763 F.2d 1013 | 8th Cir. | 1985

763 F.2d 1013

Jacqueline A. CRAWFORD and Nancy L. Emerson, on behalf of
themselves and all others similarly situated, Appellees,
v.
William JANKLOW, Governor of the State of South Dakota and
James Ellenbecker, Secretary of the South Dakota Department
of Social Services and the Agents, Employees, and Successors
of the above, Appellants.

No. 84-2277.

United States Court of Appeals,
Eighth Circuit.

Submitted May 13, 1985.
Decided June 7, 1985.

Appeal from the United States District Court for the District of South Dakota; Donald J. Porter, Judge.

Janice Godtland, Pierre, S.D., for appellants.

Mark Falk, Rapid City, S.D., for appellees.

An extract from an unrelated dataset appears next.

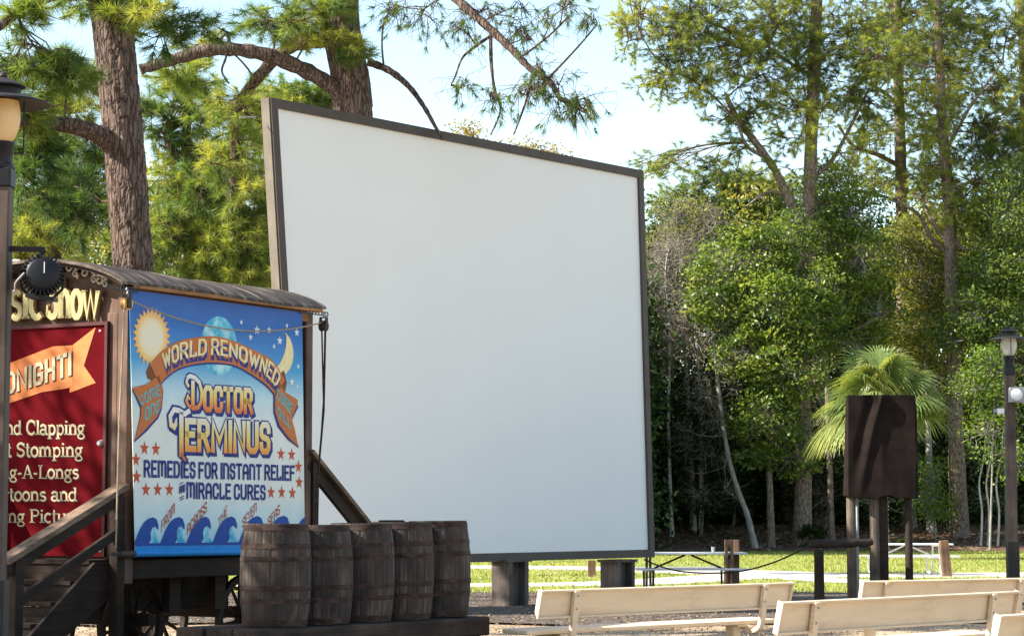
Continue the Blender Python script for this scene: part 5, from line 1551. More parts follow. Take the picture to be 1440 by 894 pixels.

Before HEANEY, Circuit Judge, FLOYD R. GIBSON, Senior Circuit Judge, and McMILLIAN, Circuit Judge.

HEANEY, Circuit Judge.

1

We are called upon for the fourth time to consider whether the South Dakota's method of distributing federal funds through its Low Income Energy Assistance Program (LIEAP) violates the Low Income Home Energy Assistance Act of 1981 (LIHEAA), 42 U.S.C. Secs. 8621-8629. See Clifford v. Janklow, 733 F.2d 534 (8th Cir.1984); Crawford v. Janklow, (Crawford II ), 733 F.2d 541 (8th Cir.1984); Crawford v. Janklow (Crawford I ), 710 F.2d 1321 (8th Cir.1983).

2

The last time this matter was before our Court, we held that the State's LIEAP program for the 1983-84 heating season violated both 42 U.S.C. Sec. 8624(f) and Sec. 8624(b)(5), because it reduced the LIEAP benefits for persons receiving a Section 8 housing allowance, and did not pay the highest level of assistance to class members who had the highest energy costs in relation to income. Clifford, 733 F.2d at 537-40. The same day, we also ruled that the district court improperly dismissed the plaintiff class's objections to the State's revised plan for the 1982-83 heating season for lack of jurisdiction. Crawford II, 733 F.2d at 542-43. We remanded to the district court to consider the merits of the plaintiffs' claims in light of our opinion in Clifford.

3

On remand, the district court held in a thorough and well-reasoned opinion that the State's revised plan unlawfully excluded class members in whole or in part from LIEAP benefits. The State now brings this appeal, arguing that the district court's findings were clearly erroneous, and that the State's plan complied with the LIHEAA and was a permissible exercise of the State's discretion. The focus of the State's argument is that its revised plan permissibly reduces "windfall benefits" to persons in subsidized housing, yet still provides that those people residing in subsidized housing will receive more total heat subsidies than will non-subsidized households.

4

We have thoroughly reviewed the briefs, record, and oral arguments submitted by the parties, and affirm the judgment of the district court on the basis of its well-reasoned opinion. See 8th Cir.R. 14.